Magazine Cinema
Regia: Sion Sono
Interpreti: Ryo Ishibashi, Akaji Maro, Masatoshi Nagase
Fotografia: Kazuto Sato
Montaggio: Masahiro Onaga
Un’immagine sfocata quella della società giapponese dipinta dal regista e sceneggiatore Sono Shion, come nella scena iniziale, in cui lo sguardo si perde fra la folla e in cui l’orecchio non percepisce alcuna conversazione, alcun movente. All’improvviso, 54 liceali nelle loro candide divise da scolarette si allineano su un affollato binario della stazione di Shinjuku, si prendono per mano e saltano all’unisono sotto un treno in transito.
Una musica trionfale fa da colonna sonora al gesto estremo di una ‘tribù di soldatesse della morte’ e alla prima di una serie di violente sfide di una gioventù annoiata. Suicide Club esordisce con una premessa esaltante da horror che genera nella prima parte del film una trama convincente in cui si indaga sul misterioso suicidio di gruppo.
Il detective Kuroda lavora sul caso seguendo diverse piste, mentre in tutta la città scoppia un’epidemia di suicidi giovanili. Inizialmente convinto che si tratti di una mera coincidenza o di un incidente, Kuroda ora teme di essere di fronte a una nuova moda, a un’epidemia contagiosa. All’improvviso, una telefonata anonima di un otaku cambia la rotta delle indagini: il mondo adulto dei poliziotti si affida ai giovani navigatori della rete per avere accesso a un universo sconosciuto, quello degli hacker, dei messaggi in codice, delle chat e delle community.
La trama si va arricchendo di elementi bizzarri e forse non sempre necessari all’economia del film. L’horror si trasforma in un criptico documentario sulla problematica sociale del suicidio, per poi convertirsi a thriller grottesco nella tradizione di Ring e di Audition e di nuovo a un horror poco convincente. Interessante il finale aperto, un’immagine nitida del caos ideologico e sociale che pervade il Giappone del dopoguerra e che si palesa nei suicidi di massa. In Suicide Club, nessun personaggio è a fuoco; il protagonista ora è uno, ora l’altro, ora un gruppo di liceali, ora una famiglia. La vera protagonista di questo film forse è la società, una società alienata ritratta fra i vagoni di un treno, fatta di passeggeri annoiati, di stanchi lettori di manga, di lavoratori nauseati. È una società alienata ritratta davanti a una TV che a intermittenza trasmette le notizie agghiaccianti dell’epidemia di suicidi e i videoclip delle “Dessert” (il nome cambia continuamente durante in film in Dessart, Desert and Dessret), un gruppo JPop di dodicenni che fa impazzire la gioventù nipponica.

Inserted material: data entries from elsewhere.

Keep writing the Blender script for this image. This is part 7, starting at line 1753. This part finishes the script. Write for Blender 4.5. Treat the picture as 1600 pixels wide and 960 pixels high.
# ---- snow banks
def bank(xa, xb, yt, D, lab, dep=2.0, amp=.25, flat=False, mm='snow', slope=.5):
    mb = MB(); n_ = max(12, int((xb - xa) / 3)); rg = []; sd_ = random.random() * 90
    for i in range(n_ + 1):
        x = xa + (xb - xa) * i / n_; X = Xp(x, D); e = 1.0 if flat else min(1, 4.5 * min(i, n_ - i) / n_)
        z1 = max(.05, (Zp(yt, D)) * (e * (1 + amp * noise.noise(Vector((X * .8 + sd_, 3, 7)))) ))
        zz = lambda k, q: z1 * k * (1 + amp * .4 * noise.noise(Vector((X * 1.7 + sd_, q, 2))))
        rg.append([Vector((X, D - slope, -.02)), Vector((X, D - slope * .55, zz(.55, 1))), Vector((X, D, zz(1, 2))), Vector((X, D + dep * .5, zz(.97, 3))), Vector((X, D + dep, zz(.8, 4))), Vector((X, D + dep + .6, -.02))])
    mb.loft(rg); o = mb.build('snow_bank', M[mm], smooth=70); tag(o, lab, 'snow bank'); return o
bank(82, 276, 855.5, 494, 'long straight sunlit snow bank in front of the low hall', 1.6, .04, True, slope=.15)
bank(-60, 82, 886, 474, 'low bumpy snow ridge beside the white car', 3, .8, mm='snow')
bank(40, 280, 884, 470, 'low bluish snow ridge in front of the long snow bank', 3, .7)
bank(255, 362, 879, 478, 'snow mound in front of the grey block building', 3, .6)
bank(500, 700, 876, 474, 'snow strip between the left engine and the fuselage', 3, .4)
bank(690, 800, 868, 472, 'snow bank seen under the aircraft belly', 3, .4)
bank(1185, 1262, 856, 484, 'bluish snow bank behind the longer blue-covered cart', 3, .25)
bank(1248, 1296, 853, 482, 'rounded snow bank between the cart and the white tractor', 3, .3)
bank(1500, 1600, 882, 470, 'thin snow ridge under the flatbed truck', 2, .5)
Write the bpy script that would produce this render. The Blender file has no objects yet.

Il film di Sion Sono presenta una delle problematiche più difficili del dopoguerra giapponese. Dopo che nell’agosto del 1945 il tabù fu violato e migliaia di vite furono rubate al loro destino, la morte volontaria non è forse l’unico mezzo attraverso il quale ci si può riappropriare della propria esistenza?
Il suicidio di massa è la negazione alla vita di un gruppo che ritiene che la morte sia l’unica cosa di cui si è padroni e tale negazione può essere esibita in una performance. L’autodistruzione della gioventù nipponica di Sion Sono non ha neppure una funzione compensatoria in una società disfunzionale. È un atto insignificante e improduttivo, ma per lo meno è meno noioso della morte naturale. È pura arte per arte.